The net margin of 19.31% sits above the operating margin by approximately five percentage points, which under normal circumstances would suggest significant below-the-line income contributions — most likely investment income and realized or unrealized gains flowing through the GAAP income statement. This is consistent with Berkshire's structural reality: the equity portfolio and the massive Treasury bill position generate income that materially inflates GAAP net earnings relative to operating earnings in quarters when markets cooperate.
The dual EPS figures — $5.259 on the yfinance-reported basis versus $33.60 on the SEC GAAP basis — underscore this dynamic.
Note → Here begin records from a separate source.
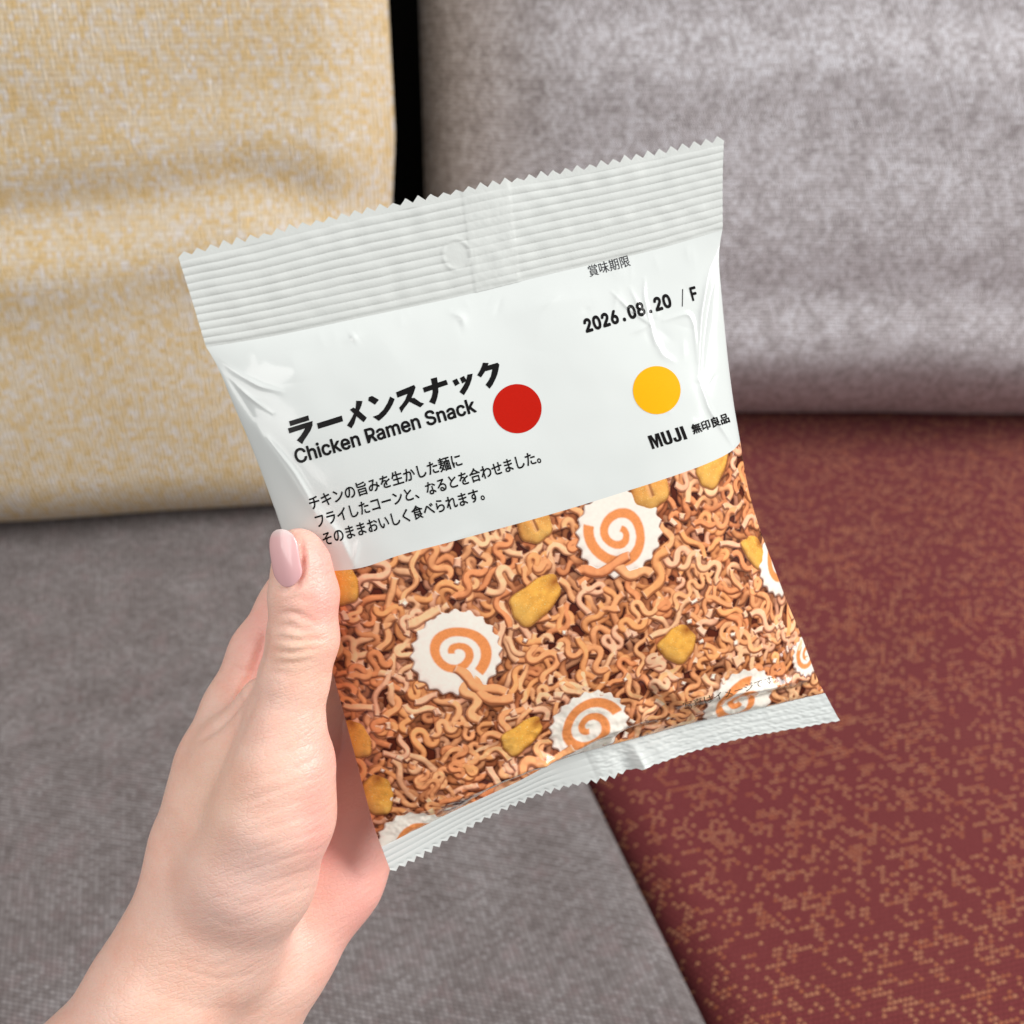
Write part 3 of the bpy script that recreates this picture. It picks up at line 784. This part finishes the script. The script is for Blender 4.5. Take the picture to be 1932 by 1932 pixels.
write('date_stamp', '2026.08.20', c2(903,1344), c2(1440,1180), 27.5, INK, .040, FONT, mono=.47)
write('date_stamp', '/', c2(1495,1166), c2(1512,1160), 27, INK, .004, FONT, shear=.25)
write('date_stamp', 'F', c2(1562,1146), c2(1600,1136), 27, INK, .030, FONT)
muji = [[(0,0),(0,100),(22,100),(32,52),(42,100),(64,100),(64,0),(49,0),(49,66),(36,0),(28,0),(15,66),(15,0)],
        [(72,100),(90,100),(90,24),(94,16),(100,16),(104,24),(104,100),(122,100),(122,22),(116,6),(106,0),(88,0),(78,6),(72,22)],
        [(128,36),(144,36),(144,22),(147,16),(152,16),(155,22),(155,100),(173,100),(173,20),(168,6),(158,0),(142,0),(132,6),(128,18)],
        [(181,0),(181,100),(200,100),(200,0)]]
m0 = np.array(c4(766,345)); m1 = np.array(c4(968,286)); ex = (m1-m0)/200.; ey = np.array([ex[1], -ex[0]])/np.linalg.norm(ex)*.265
lay('brand_mark', poly_bm([on_front(m0+np.array(P, float)[:, :1]*ex+np.array(P, float)[:, 1:]*ey-np.array(P, float)[:, 1:]*ex*.06) for P in muji]), INK)
write('brand_name', '無印良品', c4(1002,262), c4(1214,190), 20, INK, .036, em='ink')
write('picture_note', '写真はイメージです。', c4(952,1842), c4(1490,1678), 15, INK_BROWN, .0, em='ink')
def dot(name, cx, cy, r, mat):
    a = np.linspace(0, 2*np.pi, 73)[:-1]
    rings = [on_front(np.c_[cx+r*k*np.cos(a), cy+r*1.01*k*np.sin(a)]) for k in (1, .75, .5, .25)]
    bm = bmesh.new(); R_ = [[bm.verts.new((*q, 0)) for q in g] for g in rings]
    for i in range(3):
        for j in range(72): bm.faces.new([R_[i][j], R_[i][(j+1) % 72], R_[i+1][(j+1) % 72], R_[i+1][j]])
    bm.faces.new(R_[3])
    o = lay(name, bm, mat, maxlen=2.0); return o
tag(dot('printed_dot', 975.8, 771, 46, RED), 'red printed dot')
tag(dot('printed_dot', 1239, 736, 45, YEL), 'yellow printed dot')

# ------------------------------------------------------------------ hand
def cp(px, py, d): return ray(px, py)*d                    # a joint of the hand, millimetres, camera space
PRIMS = []      # (a, b, ra, rb, blend)
def chain(pts, k=4.0):
    for p, q in zip(pts[:-1], pts[1:]): PRIMS.append((cp(*p[:3]), cp(*q[:3]), p[3], q[3], k))
chain([(-30,2420,256,23),(170,2080,262,20.5),(312,1860,265,17.0),(372,1740,266,15.5)], 8)           # forearm, thumb side
chain([(150,2440,282,21),(340,2110,284,18),(452,1900,286,16.0),(520,1790,286,15)], 8)             # forearm, little-finger side
chain([(372,1740,266,15.5),(392,1600,268,13.2),(425,1450,271,11.5),(456,1345,274,10.3)], 8)      # index metacarpal
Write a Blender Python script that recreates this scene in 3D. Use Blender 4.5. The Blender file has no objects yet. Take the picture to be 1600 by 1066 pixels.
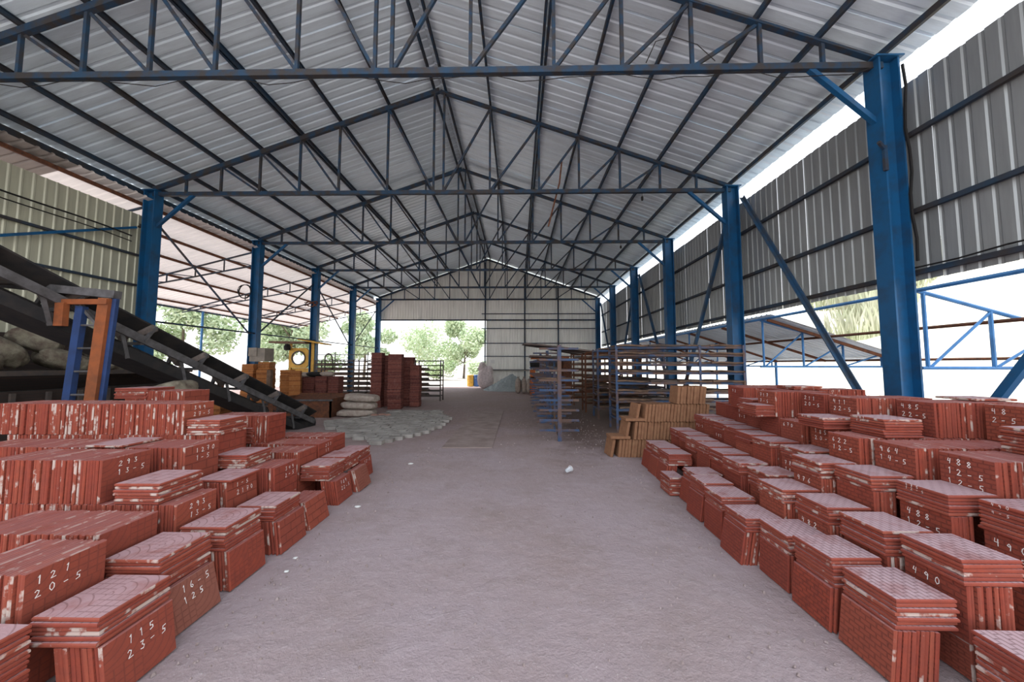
import bpy, math, random
import numpy as np
from mathutils import Matrix, Vector, Euler
random.seed(7); rng = np.random.default_rng(7)
S = bpy.context.scene
COL = S.collection
pi = math.pi

# ------------------------------------------------------------------ camera
cam_d = bpy.data.cameras.new('camera'); cam_d.sensor_fit = 'HORIZONTAL'; cam_d.sensor_width = 36.0
cam_d.lens = 561.27 / 1600 * 36.0; cam_d.clip_start = .05; cam_d.clip_end = 600
cam = bpy.data.objects.new('camera', cam_d); COL.objects.link(cam); S.camera = cam
PIT, YAW, ROLL, CH = .0657, -.0161, .0007, 1.69
fw = Vector((math.sin(YAW)*math.cos(PIT), math.cos(YAW)*math.cos(PIT), math.sin(PIT)))
r0 = Vector((math.cos(YAW), -math.sin(YAW), 0)); u0 = r0.cross(fw)
rt = r0*math.cos(ROLL) + u0*math.sin(ROLL); up = u0*math.cos(ROLL) - r0*math.sin(ROLL)
M = Matrix((rt, up, -fw)).transposed().to_4x4(); M.translation = (0, 0, CH); cam.matrix_world = M

# ------------------------------------------------------------------ sky, sun, exposure
W = bpy.data.worlds.new('sky'); S.world = W; W.use_nodes = True
nt = W.node_tree; bg = nt.nodes['Background']
tc = nt.nodes.new('ShaderNodeTexCoord'); sx = nt.nodes.new('ShaderNodeSeparateXYZ'); rp = nt.nodes.new('ShaderNodeValToRGB')
nt.links.new(tc.outputs['Generated'], sx.inputs[0]); nt.links.new(sx.outputs['Z'], rp.inputs[0]); nt.links.new(rp.outputs[0], bg.inputs[0])
rp.color_ramp.elements[0].position = 0.0; rp.color_ramp.elements[0].color = (.98, .99, 1, 1)
rp.color_ramp.elements[1].position = 1.0; rp.color_ramp.elements[1].color = (.74, .86, 1, 1)
bg.inputs[1].default_value = 1.5
sl = bpy.data.lights.new('sun', 'SUN'); sl.energy = 4.0; sl.angle = math.radians(3); sl.color = (1, .96, .9)
sun = bpy.data.objects.new('sun', sl); COL.objects.link(sun)
sd = Vector((.70, -.10, -1.0)); sun.rotation_euler = sd.to_track_quat('-Z', 'Y').to_euler(); sun.location = (20, -20, 60)
S.view_settings.view_transform = 'Standard'; S.view_settings.look = 'None'
S.view_settings.gamma = 1; S.view_settings.use_curve_mapping = False
S.view_settings.exposure = 0.82
S.cycles.use_denoising = True
S.cycles.max_bounces = 8; S.cycles.diffuse_bounces = 6

# ------------------------------------------------------------------ materials
def mat(name):
    m = bpy.data.materials.new(name); m.use_nodes = True
    return m, m.node_tree.nodes, m.node_tree.links, m.node_tree.nodes['Principled BSDF']
def noise(n, l, scale, detail=4, rough=.6, coord=None, vec=None):
    t = n.new('ShaderNodeTexNoise'); t.inputs['Scale'].default_value = scale; t.inputs['Detail'].default_value = detail; t.inputs['Roughness'].default_value = rough
    if vec is None:
        g = n.new('ShaderNodeNewGeometry'); vec = g.outputs['Position']
    l.new(vec, t.inputs['Vector']); return t.outputs['Fac']
def ramp(n, l, fac, a, b, ca=(0, 0, 0, 1), cb=(1, 1, 1, 1)):
    r = n.new('ShaderNodeValToRGB'); e = r.color_ramp.elements
    e[0].position, e[1].position = a, b; e[0].color, e[1].color = ca, cb
    l.new(fac, r.inputs[0]); return r.outputs[0]
def mix(n, l, fac, a, b):
    m = n.new('ShaderNodeMix'); m.data_type = 'RGBA'
    for v, i in ((fac, 0), (a, 6), (b, 7)):
        if isinstance(v, (int, float)): m.inputs[i].default_value = v
        elif isinstance(v, tuple): m.inputs[i].default_value = (*v[:3], 1)
        else: l.new(v, m.inputs[i])
    return m.outputs[2]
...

The gap between those two numbers, roughly $28 per share, is almost certainly attributable to investment portfolio mark-to-market effects, consistent with the appreciation in large equity holdings, including the Alphabet position that has drawn headline attention. One-time items cannot be isolated from the data provided, but the magnitude of the EPS differential is too large to attribute to operational noise alone. No forward guidance was provided in the data supplied, which is consistent with Berkshire's longstanding practice of not issuing formal earnings guidance.
Four-Bullet Watchlist
- Monitor Q2 13-F filing (due mid-August 2026) for whether the Alphabet position was further enlarged or trimmed, which will test whether the Abel-era portfolio pivot narrative has operational follow-through or was a one-quarter repositioning.
- Track BNSF freight volume data reported through monthly carload statistics; railroad operating margins are a leading indicator of whether Berkshire's most capital-intensive subsidiary is absorbing or deflecting macroeconomic deceleration.
- Watch Berkshire Hathaway Energy regulatory proceedings and capital expenditure disclosures, particularly given the reported NextEra-Dominion all-stock combination, which reshapes the competitive and regulatory landscape for large-scale utility operators.
- Observe the trajectory of the cash and Treasury bill position in subsequent filings; any material deployment of the cash reserve — currently believed to exceed $300 billion — would represent the most consequential single signal of Abel's capital allocation philosophy and would directly test the prevailing narrative's assumptions.
The structural durability of Berkshire's narrative depends entirely on whether Abel's portfolio repositioning into growth-oriented equities produces capital returns that the operating subsidiaries, constrained by their own mature-industry dynamics, cannot independently generate.